Friday, January 10, 2014

From my Journal in PSY 360 A02 at Argosy University

I guess you wonder why I keep making entries since you have said you never read these.
Oh, well, who knows?
I remember a great controversy over relevancy in the schools. I find the east very
relevant. It is hard for me to see psychology and the spiritual path uniting. Maybe it has
to do with my own social circles, what's become of them. Boy, they have devolved and
evolved over the years. I had no career so that must have affected it. So, why no career?
Yeah, good question and one I will leave the sociologists to answer. Maybe karma though
speaks to it, I dunno. Is it having something to do with popularity or something. I am going
to copy this post to my blog, it's so clear.
J. Krishnamurti had criticisms for people he said, "analyze."  I can't find the quote now but
it was in "The Awakening of Intelligence." Perhaps the setting of the instructions and concepts
offered here in Argosy are my problem, less than the concepts themselves.

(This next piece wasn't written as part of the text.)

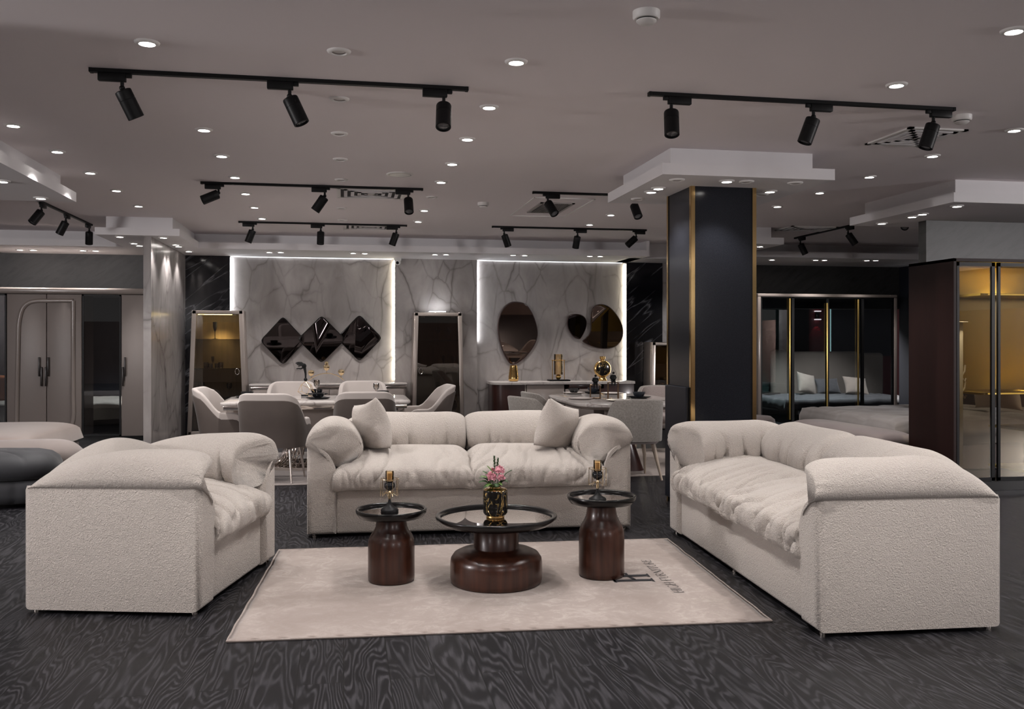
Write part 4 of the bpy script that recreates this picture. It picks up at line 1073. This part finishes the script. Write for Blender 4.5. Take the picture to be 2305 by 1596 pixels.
# ================================================================ DISPLAY CABINETS
def vitrine(name,label,loc,h,wb,wt,D,backmat,lit=False,handle=1,shelves=3,ringx=.2,glassm='vitrine'):
    o=thing(name,label,'display cabinet',loc,0)
    fr=.062
    wx=lambda z:(wb+(wt-wb)*z/h)/2
    def frame(z0,z1,inset,y0,y1,mat,nm):
        b=MB()
        for s in (-1,1):
            b.prism([(s*wx(z0),z0),(s*(wx(z0)-inset),z0),(s*(wx(z1)-inset),z1),(s*wx(z1),z1)],lambda x,z:(x,y0,z),lambda x,z:(x,y1,z),.008)
        return b.build(nm,M[mat],o,angle=50)
    frame(.02,h,fr,0,.05,'champ' if not lit else 'lacquer','door_frame')
    b=MB();b.box(-wx(h)+.0,0,h-.055,wx(h),.05,h,.008);b.build('top_rail',M['champ' if not lit else 'lacquer'],o)
    b=MB();b.box(-wx(.05)+.01,0,.02,wx(.05)-.01,.05,.10,.008);b.build('bottom_rail',M['lacquer'],o)
    frame(.02,h,.03,.05,D,'champ' if not lit else 'lacquer2','side_panel')
    b=MB();b.box(-wx(h)+.004,.05,h-.03,wx(h)-.004,D,h,.004);b.build('top_panel',M['steel'],o)
    b=MB();b.box(-wx(0)+.02,.05,.02,wx(0)-.02,D,.08);b.build('bottom_panel',M['blackwood'],o,False)
    b=MB();b.prism([(-wx(.08)+.03,.08),(wx(.08)-.03,.08),(wx(h)-.03,h-.03),(-wx(h)+.03,h-.03)],lambda x,z:(x,D-.02,z),lambda x,z:(x,D-.005,z));b.build('back_panel',M[backmat],o,False)
    b=MB();b.prism([(-wx(.09)+fr-.004,.09),(wx(.09)-fr+.004,.09),(wx(h)-fr+.004,h-.05),(-wx(h)+fr-.004,h-.05)],lambda x,z:(x,.020,z),lambda x,z:(x,.026,z));g=b.build('glass_door',M[glassm],o,False)
    hx=handle*(wx(h*.5)-fr-.055)
    b=MB();b.tube([(hx+.028*math.cos(a*PI/14),.005,h*.52+.044*math.sin(a*PI/14)) for a in range(28)],.006,8,True);b.build('ring_handle',M['chrome'],g)
    zs=[h*q for q in ((.315,.545,.775) if shelves==3 else (.45,))]
    for z in zs:
        b=MB();b.box(-wx(z)+.035,.06,z-.008,wx(z)-.035,D-.02,z);b.build('shelf',M['darkglass' if lit else 'smoke'],o,False)
    b=MB()
    for s in (-1,1): b.box(s*(wx(h)-.13)-.03,.028,h-.075,s*(wx(h)-.13)+.03,.045,h-.058,.002)
    b.build('hinge',M['white'],o)
    b=MB();b.box(-wx(0)+.06,.06,0,wx(0)-.06,D-.03,.022);b.build('plinth',M['blackwood'],o,False)
    if lit:
        b=MB();b.box(-wx(h)+.075,.07,h-.062,wx(h)-.16,.09,h-.05);b.build('light_strip',M['ledgold'],o,False)
        l=lampobj('cabinet_lamp',(loc[0],loc[1]+.16,h-.12),60,95,.8,(1,.78,.32),.06)
    return zs
cx1=(xat(428,13.75)+xat(552,13.75))/2
zs=vitrine('display_cabinet','tapered champagne display cabinet with yellow lit interior at the left',(cx1,13.72,0),1.845,.85,.71,.38,'vitback',True,1)
def glassrow(items,group,y):
    for px,z,prof,m_,lab,k in items:
        lathe_thing('goblet' if prof is not TUM else 'tumbler',lab,'glass',(xat(px,y),y,z+.001),[(r*k,hh*k) for r,hh in prof],m_,'bowl_and_stem' if prof is not TUM else 'cup',group,20)
G='glasses in the lit cabinet'
glassrow([(484,zs[2],FLUTE,'ceramic','dark banded champagne flute on the top shelf of the lit cabinet',1.25),(479,zs[1],FLUTE,'goblet','clear champagne flute on the middle shelf of the lit cabinet',.85),
 (464,zs[1],TUM,'goblet','small tumbler on the middle shelf of the lit cabinet, left one',1.),(474,zs[1],TUM,'goblet','small tumbler on the middle shelf of the lit cabinet, before the flute',.8),(488,zs[1],TUM,'goblet','small tumbler on the middle shelf of the lit cabinet, right of the flute',.8),(497,zs[1],TUM,'goblet','small tumbler on the middle shelf of the lit cabinet, rightmost',1.),
 (456,zs[0],FLUTE,'goblet','tall clear flute at the end of the lowest shelf of the lit cabinet',1.1),(445,zs[0],FLUTE,'goblet','tall clear flute by the frame on the lowest shelf of the lit cabinet',1.1),(516,zs[0],GOB,'goblet','stemmed goblet on the right of the lowest shelf of the lit cabinet',1.2)],G,13.88)
cx2=(xat(929,13.75)+xat(1041,13.75))/2
zs=vitrine('display_cabinet','tapered champagne display cabinet with dark unlit interior in the middle',(cx2,13.66,0),1.83,.80,.715,.43,'vitback',False,-1,glassm='smoke')
glassrow([(986,zs[2],GOB,'goblet','stemmed goblet on the top shelf of the unlit cabinet',1.15),(1012,zs[2],GOB,'goblet','stemmed goblet on the right of the top shelf of the unlit cabinet',1.1),(998,zs[1]+.0,FLUTE,'goblet','clear flute on the middle shelf of the unlit cabinet',.95),
 (1021,zs[1],GOB,'goblet','stemmed goblet on the right of the middle shelf of the unlit cabinet',1.),(986,zs[0],GOB,'goblet','stemmed goblet on the lowest shelf of the unlit cabinet',1.15),(1010,zs[0],GOB,'goblet','stemmed goblet on the right of the lowest shelf of the unlit cabinet',1.1)],'glasses in the unlit cabinet',13.85)
o=thing('uplight','small bright uplight on top of the unlit display cabinet','lamp',(xat(985,13.95),13.98,1.8305))
MB().box(-.13,-.03,0,.13,.03,.02,.004).build('housing',M['chrome'],o);MB().box(-.125,-.024,.0195,.125,.024,.026).build('lamp',M['led'],o,False)
cx3=xat(1466,13.7)+.36
zs=vitrine('display_cabinet','low display cabinet with amber back, half hidden behind the black pillar',(cx3,13.68,0),1.385,.74,.70,.42,'goldback',False,1,1,glassm='smoke')
lathe_thing('vase','rounded gold vase inside the low display cabinet by the pillar','vase',(xat(1487,13.85),13.86,zs[0]+.001),[(0,0),(.05,0),(.09,.05),(.10,.10),(.085,.15),(.05,.17),(.06,.2),(.055,.2),(0,.17)],'gold','body')
# ================================================================ WALL MIRRORS
def mirror(name,label,pts,Y,mat,th=.03,tilt=0.,yaw=0.,rim='blackwood',grow=1.05,group=None):
    P=[onY(px,py,Y) for px,py in pts];c=sum(P,Vector())/len(P)
    o=thing(name,label,'mirror',c,0,group);o.rotation_euler=(tilt,0,yaw)
    loc=[(p.x-c.x,p.z-c.z) for p in P];s=crom([(x,z,0) for x,z in loc],72)
    g=[(p.x*grow,p.y*grow) for p in s];f=[(p.x,p.y) for p in s]
    b=MB();b.prism(g,lambda x,z:(x,0,z),lambda x,z:(x,th,z),.004);b.build('frame',M[rim],o,angle=50)
    b=MB();b.prism(f,lambda x,z:(x,-.004,z),lambda x,z:(x,.004,z),.003);b.build('mirror_glass',M[mat],o,angle=30)
    return o
def diamond(cx,cy,hw,hh):
    pts=[]
    V4=[(cx,cy-hh),(cx+hw,cy),(cx,cy+hh),(cx-hw,cy)]
    for i in range(4):
        a=Vector(V4[i-1]);b_=Vector(V4[i]);c=Vector(V4[(i+1)%4])
        for t in (.5,.75,.87): pts.append(tuple(a.lerp(b_,t)))
        m=(a.lerp(b_,.93)+c.lerp(b_,.93))/2;pts.append(tuple(m.lerp(b_,.15)))
        for t in (.13,.25): pts.append(tuple(b_.lerp(c,t)))
    return pts
mirror('wall_mirror','smoked diamond mirror on the grey marble, leftmost of the three',diamond(637,767,49,53),YB-.06,'mirror',tilt=.085,yaw=.03,group='three diamond mirrors')
mirror('wall_mirror','smoked diamond mirror on the grey marble, middle and foremost of the three',diamond(724,764,52,52),YB-.10,'mirror',tilt=.10,yaw=.10,group='three diamond mirrors')
mirror('wall_mirror','smoked diamond mirror on the grey marble, rightmost of the three',diamond(809,761,49,51),YB-.06,'mirrorb' if 0 else 'mirror',tilt=.095,yaw=-.03,group='three diamond mirrors')
S_=lambda L:[(1090+a/3.711,660+b_/3.711) for a,b_ in L]
mirror('wall_mirror','large egg-shaped bronze mirror above the ribbed gold vase',S_([(270,80),(340,100),(398,175),(436,285),(439,365),(408,445),(335,535),(245,588),(190,535),(145,430),(122,310),(130,210),(165,130),(215,88)]),YB-.07,'mirrorb',.05,.062,.02,'redwood',1.04,'egg mirrors')
mirror('wall_mirror','small rounded triangular bronze mirror, between the egg and kidney mirrors',S_([(770,178),(826,195),(852,237),(845,300),(812,366),(793,379),(750,360),(709,300),(697,240),(710,195)]),YB-.07,'mirror',.04,.09,.04,'redwood',1.05,'egg mirrors')
mirror('wall_mirror','kidney-shaped bronze mirror beside the black marble panel',S_([(978,97),(1046,122),(1112,195),(1150,272),(1157,348),(1130,414),(1074,452),(1000,461),(924,447),(858,420),(830,396),(868,362),(893,310),(893,222),(897,155),(922,112)]),YB-.07,'mirrorb',.04,.06,.03,'redwood',1.03,'egg mirrors')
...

Maybe it is because
the concepts are created for younger folks with less life experience or a different life experience,
full of science and logic classes. So often our teachers are quite like ourselves. When I went to
school in the 70s all teachers were like me, western, popular music, even long hair and pot
smoking. So, we related to the teacher and understood what the teacher had to offer. Now, the
teaching seems to have been predesigned here at Argosy and the teacher is just a facilitator. I
failed at the university level. I got on academic suspension and I understood that all schools would
reject me. I had a chance at Naropa Institute but my parents were only working class and I had no
in state status and so I could not imagine going there when I visited in 1975. Our society is so sure it
is on the right path by being exclusive and of high standards. It changed my life not being able to
go to school, see peers and thinkers on the same level.. I did resent the large school, a state
university because, exactly, there was no eastern view offered. Allen Ginnsberg visited and read
poems and Ram Dass visited, but a real study of eastern philosophy is a void at the University of
Florida and I figure all the other Florida universities. It takes some real focus to get next to some of
these assignments. It is almost like fixing one's computer. It takes quite a bit of analysis.